*Exercise details:* Give only the count of lines containing "scene".

*Given information:*
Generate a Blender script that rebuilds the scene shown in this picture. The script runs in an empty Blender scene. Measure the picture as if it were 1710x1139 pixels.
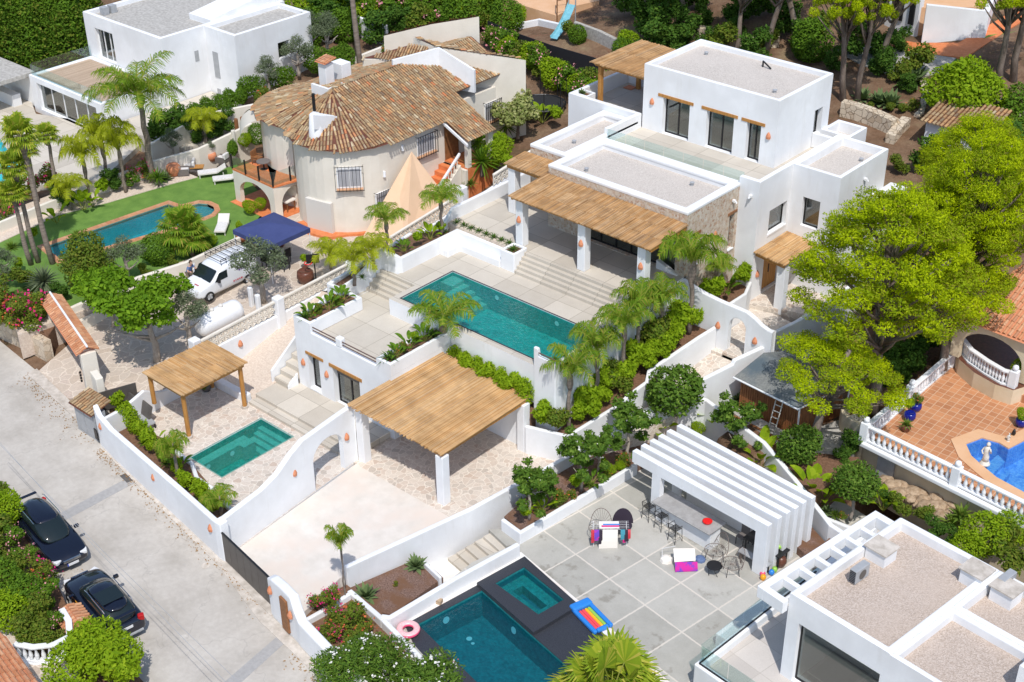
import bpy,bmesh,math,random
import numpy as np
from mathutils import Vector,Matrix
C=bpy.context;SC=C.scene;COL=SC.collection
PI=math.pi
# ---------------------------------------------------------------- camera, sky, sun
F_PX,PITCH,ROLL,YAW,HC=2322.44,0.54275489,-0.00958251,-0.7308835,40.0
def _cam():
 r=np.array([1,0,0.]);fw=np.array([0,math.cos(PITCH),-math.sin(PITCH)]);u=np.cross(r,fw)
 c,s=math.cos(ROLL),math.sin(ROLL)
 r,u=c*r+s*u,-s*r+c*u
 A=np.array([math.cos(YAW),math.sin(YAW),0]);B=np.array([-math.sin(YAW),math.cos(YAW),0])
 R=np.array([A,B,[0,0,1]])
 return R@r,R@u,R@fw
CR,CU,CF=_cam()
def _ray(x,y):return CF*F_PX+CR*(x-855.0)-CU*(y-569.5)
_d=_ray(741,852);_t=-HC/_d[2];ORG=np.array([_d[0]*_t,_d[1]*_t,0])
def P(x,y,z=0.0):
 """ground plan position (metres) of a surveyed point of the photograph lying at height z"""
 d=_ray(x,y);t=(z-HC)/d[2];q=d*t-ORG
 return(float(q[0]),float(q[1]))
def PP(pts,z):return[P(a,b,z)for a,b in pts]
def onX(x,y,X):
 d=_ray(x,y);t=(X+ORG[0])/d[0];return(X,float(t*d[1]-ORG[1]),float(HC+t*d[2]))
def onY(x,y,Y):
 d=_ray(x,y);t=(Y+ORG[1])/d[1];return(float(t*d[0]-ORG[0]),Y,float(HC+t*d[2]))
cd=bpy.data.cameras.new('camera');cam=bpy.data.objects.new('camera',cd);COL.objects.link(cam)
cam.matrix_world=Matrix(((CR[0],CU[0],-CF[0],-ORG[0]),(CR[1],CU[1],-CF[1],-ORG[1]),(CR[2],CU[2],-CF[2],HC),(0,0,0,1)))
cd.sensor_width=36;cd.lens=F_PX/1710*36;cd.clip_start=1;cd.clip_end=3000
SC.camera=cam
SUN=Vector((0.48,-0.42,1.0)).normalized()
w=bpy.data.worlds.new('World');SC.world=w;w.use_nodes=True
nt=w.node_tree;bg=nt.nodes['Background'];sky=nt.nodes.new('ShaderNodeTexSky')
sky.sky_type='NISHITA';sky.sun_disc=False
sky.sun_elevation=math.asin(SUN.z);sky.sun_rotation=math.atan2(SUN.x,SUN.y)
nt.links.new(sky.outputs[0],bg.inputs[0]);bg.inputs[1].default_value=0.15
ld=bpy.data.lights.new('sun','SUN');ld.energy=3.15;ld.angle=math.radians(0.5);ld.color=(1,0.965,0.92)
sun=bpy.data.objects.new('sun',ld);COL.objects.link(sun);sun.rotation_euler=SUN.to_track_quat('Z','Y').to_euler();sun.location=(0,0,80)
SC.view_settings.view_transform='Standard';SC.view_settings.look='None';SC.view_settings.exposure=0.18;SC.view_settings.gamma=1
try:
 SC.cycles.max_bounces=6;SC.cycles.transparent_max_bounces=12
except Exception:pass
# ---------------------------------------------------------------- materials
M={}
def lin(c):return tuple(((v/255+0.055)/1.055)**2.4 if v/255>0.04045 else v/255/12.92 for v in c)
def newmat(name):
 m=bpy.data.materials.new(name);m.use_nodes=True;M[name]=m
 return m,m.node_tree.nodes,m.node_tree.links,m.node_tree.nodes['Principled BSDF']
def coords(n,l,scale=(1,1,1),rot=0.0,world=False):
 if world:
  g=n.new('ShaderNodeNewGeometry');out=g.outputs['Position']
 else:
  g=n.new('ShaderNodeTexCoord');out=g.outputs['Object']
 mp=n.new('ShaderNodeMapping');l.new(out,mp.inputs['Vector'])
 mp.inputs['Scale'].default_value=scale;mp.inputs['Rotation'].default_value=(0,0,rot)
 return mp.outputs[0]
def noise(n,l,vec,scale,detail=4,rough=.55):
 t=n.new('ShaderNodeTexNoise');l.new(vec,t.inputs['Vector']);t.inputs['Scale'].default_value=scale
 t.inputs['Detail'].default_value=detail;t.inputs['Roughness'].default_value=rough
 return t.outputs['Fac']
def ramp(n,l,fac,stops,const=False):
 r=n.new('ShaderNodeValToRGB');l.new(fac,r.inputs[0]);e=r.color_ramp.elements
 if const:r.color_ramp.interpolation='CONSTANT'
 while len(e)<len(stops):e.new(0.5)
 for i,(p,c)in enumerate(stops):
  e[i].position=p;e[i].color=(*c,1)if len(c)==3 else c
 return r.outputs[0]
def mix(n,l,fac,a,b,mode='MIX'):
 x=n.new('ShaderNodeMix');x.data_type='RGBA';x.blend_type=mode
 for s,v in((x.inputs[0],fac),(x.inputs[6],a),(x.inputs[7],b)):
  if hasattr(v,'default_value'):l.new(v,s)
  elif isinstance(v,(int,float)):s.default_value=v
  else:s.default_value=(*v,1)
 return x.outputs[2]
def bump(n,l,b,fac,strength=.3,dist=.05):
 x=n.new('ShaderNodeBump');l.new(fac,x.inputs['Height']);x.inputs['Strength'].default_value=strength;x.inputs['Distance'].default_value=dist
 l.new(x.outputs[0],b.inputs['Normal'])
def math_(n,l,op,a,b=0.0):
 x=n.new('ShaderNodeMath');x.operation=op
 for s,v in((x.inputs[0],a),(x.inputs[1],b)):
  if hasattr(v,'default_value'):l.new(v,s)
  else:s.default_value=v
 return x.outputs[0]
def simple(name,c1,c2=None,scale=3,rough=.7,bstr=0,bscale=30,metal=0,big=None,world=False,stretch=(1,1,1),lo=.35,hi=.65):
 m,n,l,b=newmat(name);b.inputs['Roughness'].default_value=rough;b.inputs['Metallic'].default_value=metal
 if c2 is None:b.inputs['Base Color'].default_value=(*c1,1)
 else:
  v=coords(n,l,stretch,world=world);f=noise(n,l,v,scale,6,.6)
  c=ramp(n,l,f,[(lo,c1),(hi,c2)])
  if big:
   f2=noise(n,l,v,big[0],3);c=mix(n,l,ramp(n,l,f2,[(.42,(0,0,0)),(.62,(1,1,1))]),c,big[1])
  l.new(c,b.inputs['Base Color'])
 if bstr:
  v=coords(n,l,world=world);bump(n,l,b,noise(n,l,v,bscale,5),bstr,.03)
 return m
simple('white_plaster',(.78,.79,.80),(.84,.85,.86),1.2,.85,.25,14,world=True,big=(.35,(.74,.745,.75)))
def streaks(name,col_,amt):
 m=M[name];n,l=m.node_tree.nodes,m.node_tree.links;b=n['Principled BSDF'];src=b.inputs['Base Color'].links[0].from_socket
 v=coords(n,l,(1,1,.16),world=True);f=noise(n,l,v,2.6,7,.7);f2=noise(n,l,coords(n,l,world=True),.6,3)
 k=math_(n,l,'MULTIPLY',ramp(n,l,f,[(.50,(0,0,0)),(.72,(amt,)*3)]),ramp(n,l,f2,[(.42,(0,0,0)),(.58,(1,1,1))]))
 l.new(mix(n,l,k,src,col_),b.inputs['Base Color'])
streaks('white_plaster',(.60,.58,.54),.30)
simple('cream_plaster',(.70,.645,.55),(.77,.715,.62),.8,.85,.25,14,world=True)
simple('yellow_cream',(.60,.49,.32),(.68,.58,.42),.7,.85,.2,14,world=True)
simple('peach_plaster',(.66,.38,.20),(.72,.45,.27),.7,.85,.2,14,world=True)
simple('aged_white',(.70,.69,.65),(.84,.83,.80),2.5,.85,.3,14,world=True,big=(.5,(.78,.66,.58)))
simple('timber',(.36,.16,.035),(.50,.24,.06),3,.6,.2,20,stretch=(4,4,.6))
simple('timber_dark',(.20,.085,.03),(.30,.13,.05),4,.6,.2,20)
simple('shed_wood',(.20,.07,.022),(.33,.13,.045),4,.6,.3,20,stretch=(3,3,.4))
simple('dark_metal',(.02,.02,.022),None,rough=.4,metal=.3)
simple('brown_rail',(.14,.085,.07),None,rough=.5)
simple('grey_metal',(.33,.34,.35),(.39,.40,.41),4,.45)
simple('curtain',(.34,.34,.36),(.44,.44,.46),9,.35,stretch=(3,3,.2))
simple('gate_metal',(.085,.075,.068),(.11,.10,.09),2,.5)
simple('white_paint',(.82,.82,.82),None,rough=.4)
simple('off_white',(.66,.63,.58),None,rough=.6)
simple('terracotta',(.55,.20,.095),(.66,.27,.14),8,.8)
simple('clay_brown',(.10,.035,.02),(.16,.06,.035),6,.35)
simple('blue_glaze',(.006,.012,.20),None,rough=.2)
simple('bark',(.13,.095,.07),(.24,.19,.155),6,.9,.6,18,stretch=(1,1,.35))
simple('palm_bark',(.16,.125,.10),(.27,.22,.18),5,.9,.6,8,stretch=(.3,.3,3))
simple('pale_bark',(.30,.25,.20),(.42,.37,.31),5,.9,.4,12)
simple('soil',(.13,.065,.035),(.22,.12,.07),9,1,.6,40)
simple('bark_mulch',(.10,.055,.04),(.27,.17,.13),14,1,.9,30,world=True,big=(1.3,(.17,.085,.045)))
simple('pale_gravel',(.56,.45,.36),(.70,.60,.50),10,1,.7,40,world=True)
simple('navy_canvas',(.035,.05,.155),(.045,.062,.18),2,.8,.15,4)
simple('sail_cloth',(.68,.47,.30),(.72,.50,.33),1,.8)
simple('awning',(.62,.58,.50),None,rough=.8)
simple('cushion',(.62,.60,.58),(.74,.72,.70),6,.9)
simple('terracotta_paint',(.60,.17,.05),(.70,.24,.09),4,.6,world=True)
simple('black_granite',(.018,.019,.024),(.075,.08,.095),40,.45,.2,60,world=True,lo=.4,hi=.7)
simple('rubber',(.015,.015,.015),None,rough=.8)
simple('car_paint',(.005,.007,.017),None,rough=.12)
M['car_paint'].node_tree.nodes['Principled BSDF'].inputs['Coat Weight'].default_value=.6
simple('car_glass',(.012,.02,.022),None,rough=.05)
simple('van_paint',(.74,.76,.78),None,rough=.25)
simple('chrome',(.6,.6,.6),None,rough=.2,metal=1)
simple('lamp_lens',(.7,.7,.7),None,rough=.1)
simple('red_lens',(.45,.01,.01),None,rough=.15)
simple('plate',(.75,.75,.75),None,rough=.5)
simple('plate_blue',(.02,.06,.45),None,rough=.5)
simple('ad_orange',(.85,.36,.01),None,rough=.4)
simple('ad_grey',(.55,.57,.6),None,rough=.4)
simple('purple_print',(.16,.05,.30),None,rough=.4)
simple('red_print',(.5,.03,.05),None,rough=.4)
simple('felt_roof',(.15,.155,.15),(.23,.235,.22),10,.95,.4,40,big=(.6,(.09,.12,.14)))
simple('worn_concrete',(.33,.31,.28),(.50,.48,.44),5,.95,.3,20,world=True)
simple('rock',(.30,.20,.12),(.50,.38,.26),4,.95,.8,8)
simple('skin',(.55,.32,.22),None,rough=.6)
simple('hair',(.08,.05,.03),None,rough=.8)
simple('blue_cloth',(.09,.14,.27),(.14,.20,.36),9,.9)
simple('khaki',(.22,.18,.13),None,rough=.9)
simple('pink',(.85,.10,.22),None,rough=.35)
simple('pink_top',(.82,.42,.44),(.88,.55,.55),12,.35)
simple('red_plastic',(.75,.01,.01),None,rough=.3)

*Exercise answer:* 2